Serbia's central bank holds key rate at 5.75% amid global uncertainty

Serbia's central bank holds key rate at 5.75% amid global uncertainty
The NBS said inflation is expected to slow from September before hovering around the upper end of its target range. / NBS
By bne IntelliNews July 9, 2026

Serbia's central bank kept its benchmark interest rate unchanged at 5.75% on July 9, saying inflation remains within its target range but uncertainty stemming from global geopolitical tensions and commodity prices warrants a cautious monetary policy stance.

The Executive Board of the National Bank of Serbia (NBS) also left the deposit rate unchanged at 4.5% and the lending facility rate at 7%.

The decision reflected current and expected inflation trends, as well as domestic and international risks that could affect price growth, the central bank said in a statement.

Annual inflation stood at 3.5% in May, remaining within the central bank's target range of 3% plus or minus 1.5 percentage points. The NBS said the pickup in inflation was largely driven by higher global oil prices, although government measures including lower fuel excise duties and the release of state fuel reserves helped cushion the impact on domestic prices.

Food price inflation has continued to ease, with prices rising 1.5% year-on-year in May. The central bank said good agricultural conditions and strong fruit and vegetable harvests could provide additional disinflationary pressure in the coming months.

The NBS reiterated that inflation is expected to slow from September before hovering around the upper end of its target range. However, it warned that higher global energy and commodity prices, together with imported inflation, could temporarily push inflation above the target ceiling late this year or early next year.

Assuming recent energy price shocks prove temporary and oil prices remain around current levels, inflation should return to the target range by mid-2027, the bank said.

The central bank said the conflict in the Middle East remained a key source of uncertainty for the global economy despite easing tensions following a ceasefire and a recent decline in oil prices. It added that geopolitical risks, developments in commodity and financial markets, trade relations and the policy decisions of major central banks would continue to be closely monitored.

The NBS said Serbia's economy had performed better than expected so far this year. Gross domestic product expanded by 3.2% year-on-year in the first quarter, slightly above the central bank's previous forecast, supported by services and agriculture.

Manufacturing recovered in April and May after disruptions earlier in the year linked to the operations of Serbia's oil company NIS, while retail trade and tourism also recorded solid growth.

The central bank said exports had remained resilient despite weaker demand from the European Union and neighbouring markets, supported by diversified production and export-oriented foreign investment.

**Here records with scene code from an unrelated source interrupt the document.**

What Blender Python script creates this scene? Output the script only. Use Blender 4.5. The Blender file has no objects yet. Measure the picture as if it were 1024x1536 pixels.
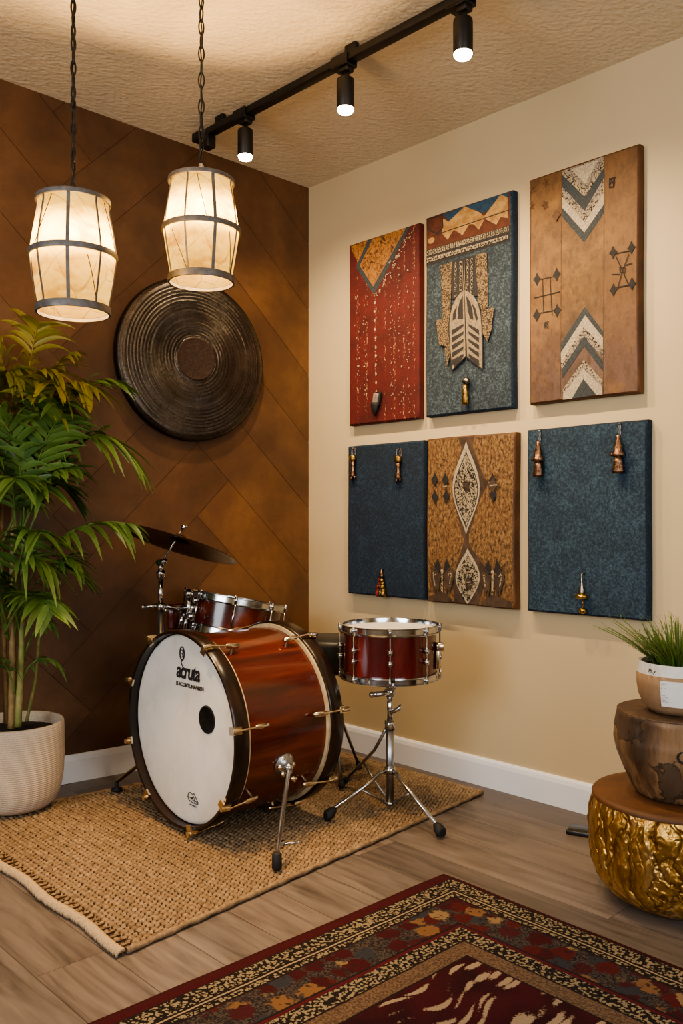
import bpy, bmesh, math, random
from mathutils import Vector, Matrix, noise
random.seed(7)
PI = math.pi
SC = bpy.context.scene
COL = SC.collection

# ------------------------------------------------------------------ survey of the room (metres, camera 1 m above the floor)
F = 1296.0                       # focal length in pixels of a 1024x1536 frame
U0, V0, EYE = 512.0, 780.0, 1.0
CORNER = Vector((-.1503, 3.975, 0))
ER = Vector((.69045, -.72338, 0)); NR = Vector((-.72338, -.69045, 0))      # along the right wall, into the room
EL = Vector((.79318, .60898, 0)); NL = Vector((.60898, -.79318, 0))        # along the left wall (towards the corner), into the room
ANG_R = math.atan2(ER.y, ER.x); ANG_L = math.atan2(EL.y, EL.x)

def ray(u, v): return Vector(((u-U0)/F, 1.0, (V0-v)/F))
def at(u, v, d): return ray(u, v)*d + Vector((0, 0, EYE))
def on_floor(u, v, z=0.0): return at(u, v, (EYE-z)*F/(v-V0))
def on_wall(u, v, e, n, off):
    r = ray(u, v); t = (n.dot(CORNER)+off)/n.dot(r); p = r*t
    return (p-CORNER).dot(e), EYE+p.z
def RW(u, v, off=.035): return on_wall(u, v, ER, NR, off)
CEIL_R, CEIL_L = -.0096, -.0553
def ceil_at(x, y):
    dx, dy = x-CORNER.x, y-CORNER.y
    det = ER.x*EL.y-EL.x*ER.y
    a = (dx*EL.y-EL.x*dy)/det; b = (ER.x*dy-ER.y*dx)/det
    return 2.527+CEIL_R*a+CEIL_L*b
def on_ceiling(u, v, drop):
    d = 3.0
    for _ in range(30):
        p = at(u, v, d); d = (ceil_at(p.x, p.y)-drop-EYE)*F/(V0-v)
    return at(u, v, d)

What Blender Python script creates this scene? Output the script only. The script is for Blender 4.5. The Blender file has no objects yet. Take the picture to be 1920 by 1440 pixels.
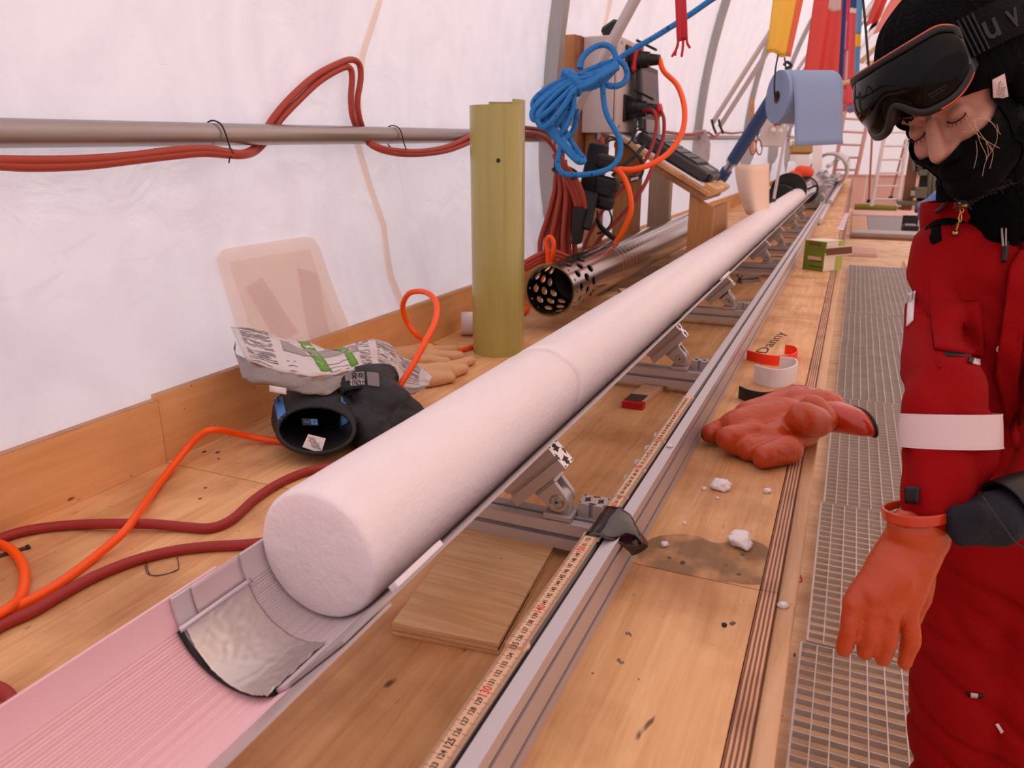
import bpy, bmesh, math, random
from mathutils import Vector as V, Matrix as M, noise
from math import sin, cos, tan, pi, radians as rad, sqrt, atan2, hypot
random.seed(7)
sc = bpy.context.scene
COL = sc.collection
# ------------------------------------------------------------------ camera, world, sun, exposure
FPX = 1410.0
PHI = atan2(720 - 284, FPX)
TH = atan2((1608 - 960) * cos(PHI), FPX)
EYE = V((0, 0, .615))
FW = V((-sin(TH) * cos(PHI), cos(TH) * cos(PHI), -sin(PHI)))
RT = V((cos(TH), sin(TH), 0))
UP = RT.cross(FW)
cam_d = bpy.data.cameras.new('camera'); cam = bpy.data.objects.new('camera', cam_d); COL.objects.link(cam)
cam.matrix_world = M((( RT.x, UP.x, -FW.x, EYE.x), (RT.y, UP.y, -FW.y, EYE.y), (RT.z, UP.z, -FW.z, EYE.z), (0, 0, 0, 1)))
cam_d.sensor_width = 36; cam_d.lens = FPX / 1920 * 36; cam_d.clip_start = .02; cam_d.clip_end = 300
cam_d.dof.use_dof = True; cam_d.dof.focus_distance = 1.35; cam_d.dof.aperture_fstop = 8.0
sc.camera = cam
w = bpy.data.worlds.new('sky'); sc.world = w; w.use_nodes = True
w.node_tree.nodes['Background'].inputs[0].default_value = (.96, .97, 1, 1)
w.node_tree.nodes['Background'].inputs[1].default_value = 1.08
sun_d = bpy.data.lights.new('sun', 'SUN'); sun = bpy.data.objects.new('sun', sun_d); COL.objects.link(sun)
sun_d.energy = 5.0; sun_d.angle = rad(3); sun_d.color = (1, .93, .88)
sun.rotation_euler = V((.22, .10, -.97)).to_track_quat('-Z', 'Y').to_euler(); sun.location = (-4, -3, 12)
vs = sc.view_settings; vs.view_transform = 'Standard'; vs.look = 'None'; vs.exposure = -0.2; vs.gamma = 1; vs.use_curve_mapping = False
sc.cycles.max_bounces = 10; sc.cycles.diffuse_bounces = 6; sc.cycles.transmission_bounces = 8; sc.cycles.sample_clamp_indirect = 6
sc.cycles.caustics_reflective = False; sc.cycles.caustics_refractive = False
# ------------------------------------------------------------------ helpers: places
def ray(u, v): return RT * ((u - 960) / FPX) - UP * ((v - 720) / FPX) + FW
def P(u, v, d): return EYE + ray(u, v) * d
def PZ(u, v, z=0.0): r = ray(u, v); return EYE + r * ((z - EYE.z) / r.z)
def PX(u, v, x): r = ray(u, v); return EYE + r * (x / r.x)
def PY(u, v, y): r = ray(u, v); return EYE + r * (y / r.y)
# ------------------------------------------------------------------ helpers: objects
def link(o, parent=None):
    COL.objects.link(o)
    if parent is not None:
        o.parent = parent; o.matrix_parent_inverse = M.Translation(-V(parent.location))
    return o
def tag(o, label=None, cat=None, group=None, kind=None):
    for k, x in (('label', label), ('category', cat), ('group', group), ('kind', kind)):
        if x: o[k] = x
    return o
def thing(name, label, cat, loc=(0, 0, 0), group=None):
    o = bpy.data.objects.new(name, None); o.location = loc; o.empty_display_size = .05
    COL.objects.link(o); return tag(o, label, cat, group)
def mesh(name, vs_, fs, m=None, parent=None, smooth=False):
    d = bpy.data.meshes.new(name); d.from_pydata([tuple(x) for x in vs_], [], [tuple(f) for f in fs])
    if m is not None: d.materials.append(m)
    if smooth: d.shade_smooth()
    d.update()
    return link(bpy.data.objects.new(name, d), parent)
def bmo(name, bm, m=None, parent=None, smooth=False):
    d = bpy.data.meshes.new(name); bm.normal_update(); bm.to_mesh(d); bm.free()
    if m is not None: d.materials.append(m)
    if smooth: d.shade_smooth()
    return link(bpy.data.objects.new(name, d), parent)
def frame(o, x, y=None, z=None):
    "matrix from an origin and axes"
    x = V(x).normalized(); y = V(y).normalized(); z = x.cross(y) if z is None else V(z)
    return M(((x.x, y.x, z.x, o[0]), (x.y, y.y, z.y, o[1]), (x.z, y.z, z.z, o[2]), (0, 0, 0, 1)))
def obox(name, mat4, size, m, parent=None, bev=0.0, seg=1):
    bm = bmesh.new(); bmesh.ops.create_cube(bm, size=1.0)
    for q in bm.verts: q.co = V((q.co.x * size[0], q.co.y * size[1], q.co.z * size[2]))
    if bev: bmesh.ops.bevel(bm, geom=list(bm.edges), offset=bev, segments=seg, affect='EDGES', profile=.5)
    bm.transform(mat4)
    return bmo(name, bm, m, parent)
def box(name, x0, x1, y0, y1, z0, z1, m, parent=None, bev=0.0, seg=1):
    return obox(name, M.Translation(((x0 + x1) / 2, (y0 + y1) / 2, (z0 + z1) / 2)), (x1 - x0, y1 - y0, z1 - z0), m, parent, bev, seg)
def smooth_path(pts, n=6, closed=False):
    pts = [V(p) for p in pts]; out = []; L = len(pts)
    if L < 3 and not closed: return pts
    for i in range(L if closed else L - 1):
        if closed: a, b, c, d = pts[i - 1], pts[i], pts[(i + 1) % L], pts[(i + 2) % L]
        else: a, b, c, d = pts[max(i - 1, 0)], pts[i], pts[i + 1], pts[min(i + 2, L - 1)]
        for k in range(n):
            t = k / n; t2 = t * t; t3 = t2 * t
            out.append(.5 * ((2 * b) + (c - a) * t + (2 * a - 5 * b + 4 * c - d) * t2 + (3 * b - a - 3 * c + d) * t3))
    if not closed: out.append(pts[-1])
    return out
def sweep(pts, r, n=8, closed=False, prof=None):
    "verts, faces of a tube along pts; r a number or a list; prof a 2-D outline instead of a circle"
    pts = [V(p) for p in pts]; L = len(pts); vs_, fs = [], []
    tang = []
    for i in range(L):
        a = pts[i - 1] if (i > 0 or closed) else pts[0]; b = pts[(i + 1) % L] if (i < L - 1 or closed) else pts[-1]
        t = b - a; tang.append(t.normalized() if t.length > 1e-9 else V((0, 0, 1)))
    t0 = tang[0]; nrm = t0.cross(V((0, 0, 1)))
    if nrm.length < .1: nrm = t0.cross(V((1, 0, 0)))
    nrm.normalize()
    k = len(prof) if prof else n
    for i in range(L):
        t = tang[i]; nrm = (nrm - t * nrm.dot(t))
        nrm = nrm.normalized() if nrm.length > 1e-6 else t.orthogonal().normalized()
        bn = t.cross(nrm); rr = r[i] if isinstance(r, (list, tuple)) else r
        for j in range(k):
            if prof: x, y = prof[j][0] * rr, prof[j][1] * rr
            else: x, y = cos(2 * pi * j / k) * rr, sin(2 * pi * j / k) * rr
            vs_.append(pts[i] + nrm * x + bn * y)
    for i in range(L if closed else L - 1):
        i2 = (i + 1) % L
        for j in range(k):
            j2 = (j + 1) % k; fs.append((i * k + j, i * k + j2, i2 * k + j2, i2 * k + j))
    if not closed:
        fs.append(tuple(reversed(range(k)))); fs.append(tuple((L - 1) * k + j for j in range(k)))
    return vs_, fs
def tube(name, pts, r, m, parent=None, n=8, closed=False, sm=6, prof=None):
    if sm and not isinstance(r, (list, tuple)): pts = smooth_path(pts, sm, closed)
    a, b = sweep(pts, r, n, closed, prof)
    o = mesh(name, a, b, m, parent, smooth=True)
    o.data.set_sharp_from_angle(angle=rad(50)); return o
class Bag:
    "gathers several shapes into ONE mesh"
    def __init__(s): s.v, s.f = [], []
    def add(s, vs_, fs):
        k = len(s.v); s.v += [V(x) for x in vs_]; s.f += [tuple(i + k for i in f) for f in fs]; return s
    def tube(s, pts, r, n=8, sm=0, closed=False):
        if sm: pts = smooth_path(pts, sm, closed)
        return s.add(*sweep(pts, r, n, closed))
    def box(s, x0, x1, y0, y1, z0, z1, m4=None):
        v = [V((x, y, z)) for z in (z0, z1) for y in (y0, y1) for x in (x0, x1)]
        if m4 is not None: v = [m4 @ q for q in v]
        return s.add(v, [(0, 2, 3, 1), (4, 5, 7, 6), (0, 1, 5, 4), (2, 6, 7, 3), (0, 4, 6, 2), (1, 3, 7, 5)])
    def done(s, name, m, parent=None, smooth=False):
        return mesh(name, s.v, s.f, m, parent, smooth)
def extrude(poly, depth, m4):
    "2-D outline to a prism along local z"
    n = len(poly); v = [m4 @ V((x, y, 0)) for x, y in poly] + [m4 @ V((x, y, depth)) for x, y in poly]
    f = [tuple(reversed(range(n))), tuple(range(n, 2 * n))] + [(i, (i + 1) % n, n + (i + 1) % n, n + i) for i in range(n)]
    return v, f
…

It added that both domestic demand and net exports had contributed to economic growth this year, while preparations for the specialised Expo exhibition are expected to provide further support to activity.

Credit growth also remained strong, with lending to businesses and households rising 16.4% year-on-year in May.

The NBS said it would continue to pursue a prudent monetary policy while maintaining exchange rate stability, adding that it stood ready to use all available policy tools if higher energy prices triggered broader inflationary pressures through rising inflation expectations.

The central bank's next rate-setting meeting is scheduled for August 13.